Paramparça, geçen hafta yayınlanan bölümünde hepimizin ağzını açık bıraktıran bir final yapmıştı. Yeni bölüm, Keriman ve muhteşem saçlarının yalıya ve kuş sütü eksiksiz zengin masalarında arz-ı endam
edişi ile başladı. Herkesin patlamaya hazır bir bomba gibi olduğu masada, Keriman'ın gelişi
ve söyledikleri fitili ateşledi, olanlar oldu. Rahmi’nin ağzından o kadar sert
ve aşağılayıcı cümleler çıktı ki Dilara bile ne yapacağını şaşırdı. Daha sonra kayınpederini
takdir ettiğini belirtti orası ayrı. Kendisine söylenen sözlerin altında
kalmayan Gülseren, ortalığı yıkıp döktükten sonra ortamı terk etti. Yalnız
burada Hazal’a ayrı bir parantez açmak istiyorum. Yalıyı gördükten sonra
kendinden geçen ve görgüsüzlükte tavan yapan Hazal, annesine sırtını döndü ve
onunla gitmedi. Seni doğurmamış ama senelerce öz evladı yerine koymuş, çok zor
şartlarda yetiştirmeye çalışmış bir kadına nasıl böyle davranabilirsin? Hiç mi
sevgi yok içinde? Hazal’ın Gülseren ile gitmemesi en iyi "yaptıklarım,
yapacaklarımın teminatıdır." cümlesi ile özetlenebilir.

Gülseren'den tokatı yiyen Keriman
Geçen hafta ile kıyaslandığında daha
durgun geçen bölümde, Keriman daha ön plana çıktı. Karakter git gide
devleşiyor. Hatta dizi sektörünün unutulmaz kötüleri arasına girmesi an
meselesi. Ne yaparsa yapsın yine de kendini sempatik gösterecek bir şeyler
buluyor. Önceliği daima olaylardan kendine çıkar sağlaması gibi, nalıncı keseri derler, hep kendine yontar.. Mesela Gürpınar
ailesi oğulları Ozan’ın derdiyle uğraşırken, o sofradaki yemeklerin ziyan
olmaması derdindeydi. O kadar doğaldı ki salamları keten peçeteye sarıp çantasına atmasını
hiç garipsemedim. Ayrıca Keriman-Rahmi didişmeleri hikayeye ayrı bir enerji katıyor. Bu
ikiliyi daha sık yan yana görmek isterim.
Dilara her ne kadar evladı için
endişelenen bir anne olsa da, herkesin sabrını sınamaya bu bölüm de devam etti.

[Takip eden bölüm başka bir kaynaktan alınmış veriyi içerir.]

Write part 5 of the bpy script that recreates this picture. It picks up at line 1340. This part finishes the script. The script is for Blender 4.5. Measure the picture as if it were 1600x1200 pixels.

Bir yandan ona katlanmaya çalışırken diğer yandan gücünün altında ezilen
Gülseren’e daha çok üzüldük. Yemek masasında yediği hakaretlerin üstüne Hazal’ın
davranışlarını ve sözlerini daha fazla kaldıramayan Gülseren, sokak ortasında
bayılarak hastaneye kaldırıldı. Gözlerini açtığında karşısında Cihan’ı bulması
onun için ayrı bir sürpriz olmuştu. Yalnız kadın orada canı ile uğraşırken
sırasıydı sanki Cihan’ın boşanıyorum, evi terk ettim tarzı bir konuşma yapması. Acele giden ecele gider Cihan, yavaş ol.
Devamını getiremeyeceğin cümleler kurma Dilara!
Dilara’da her terk edilen kadın gibi, sinirini
çevresindeki eşyalardan çıkardı. Yetmedi saçlarını kesti. Ne kadar büyük bir
hata yaptığını hemen fark etmiş olacak ki, sabah karga henüz kahvaltısını
etmeden kuaförünü ağırladı. Saç kesmek Dilara gibi kontrol delisi bir kadının sinir bozukluğunun zirvesine emin adımlarla yürüdüğünü işaret ediyor. Cihan’a bir süre uzak kalmamız en iyisi
dedikten sonra gidip Hazal’ı yanına alması ortalığı daha çok karıştıracak bir
hamleydi. Hazal da dünden razı olduğu için kimseye haber vermeden yalıya gitti. Daha ilk andan kendisine verilen odaya burun kıvırması ve
Cansu’nun odasına göz dikmesi, Dilara’nın Hazal'ı eve aldığına çok pişman
olacağının belirtileri gibi. Ve Dilara'nın da Hazal'a o odayı vermesi ve Hazal'ın memnuniyetsizliğini fark edip için için gülmesi bu ana-kız arasındaki savaşın çetin geçeceğinin işareti.
Almanya'da hapis Özkan’ın oyuna dahil olup, ağırlığını
koyması da yakındır. Paramparça olmak için geri sayım asıl bu hafta başladı!